It's time for our politicians to start listening

SRC Chairperson Sarah Serem at the commission’s office in Nairobi on July 10, 2017. PHOTO | SALATON NJAU | NATION MEDIA GROUP

What you need to know:

  • From the ward level up, candidates are being interrogated by voters on issues that concern them.

  • Those who avoid such debates will be viewed negatively while those with an agenda that is convincing have a chance to win over undecided voters.

  • This is a positive democratic development for it gives power back to the public and contributes to more peaceful campaigns at the grassroots.

The Sarah Serem–led Salaries and Remuneration Commission handed a sucker punch this week to thousands of electoral candidates already dreaming of how to spend their anticipated massive salaries and exorbitant allowances. Gone are many wasteful allowances that initiated decent people into the ways of corruption. Bringing sanity back into politicians’ remunerations was a powerful reminder that elected leaders must be accountable to taxpayers and they must also listen to the citizens.

Politicians are not just good at lying to the public. They also score poorly at listening to them. The same empty rhetoric and ridiculous promises are spewed out in a different venue every day. The only differences are the dancers and the insults, tailored to local needs. Politicians present themselves as the answers to all our problems. They remind me of that billboard along Valley Road in Nairobi that says ‘Jesus is the Answer’ but no one tells us what the question is.

THEIR ARROGANCE

Politicians never take time to ask the public what concerns, worries or challenges them. In their arrogance and ignorance, they presume prior and expert knowledge of the human condition and they are the professionals to alleviate all our suffering. The truth, however, is that most candidates at every level are afraid to sit down and give the public an opportunity to question them over their past performance or to interrogate their pledges for the next five years. Most have skeletons in their cupboards and they dread that the voters may discover and resurrect them. To listen to citizens’ demands and to take them on board is a sign of weakness for many candidates. They prefer to hide under ten gallon hats in SUVs than to ride on a donkey like the man from Galilee.

Humility, then, is a sign of weakness in public life rather than the major requirement for public service. Truthfulness, honesty and humility are not the values that we generally associate with political life anywhere in the world.

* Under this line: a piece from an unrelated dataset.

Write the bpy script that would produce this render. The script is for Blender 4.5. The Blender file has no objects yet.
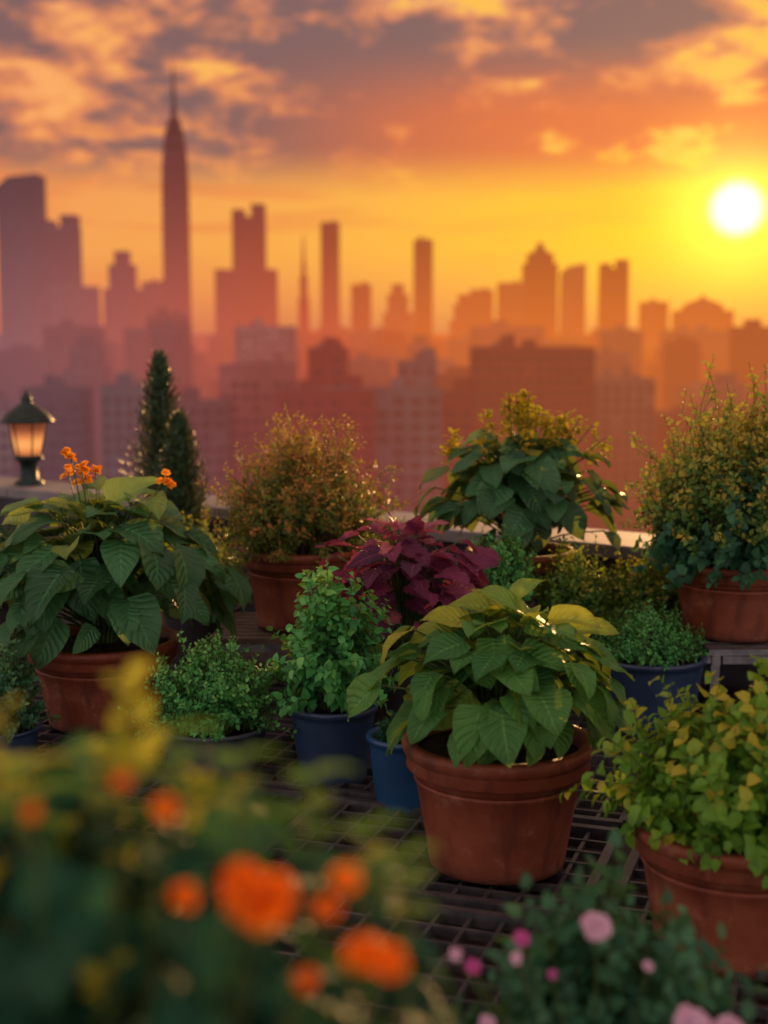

They are frequently ridiculed as irrelevant and unworkable values anyhow. Yet, the same representatives will promise to obey the Constitution when sworn into office. They don’t care that the word ‘obedience’ comes from the Latin word to ‘listen deeply’. Do the political class ever listen to ‘the cry of the poor and the cry of the earth’ that Pope Francis speaks of?

BEING INTERROGATED

Yet, the public is fast teaching candidates the ways of humility and listening through the many public forums and vetting exercises that are going on throughout the country. From the ward level up, candidates are being interrogated by the voters on issues that concern them. Those who avoid such debates will be viewed negatively while those with an agenda that is convincing have a chance to win over undecided voters. This is a positive democratic development for it gives power back to the public and contributes to more peaceful campaigns at the grassroots.

However, such laudable initiatives should not be confined to election time if they are to create more democratic space in the country. They must be a continuous feature of public life if they are to produce leaders who can listen humbly to the constituents who put them in office.

Fr Gabriel Dolan is based in Mombasa.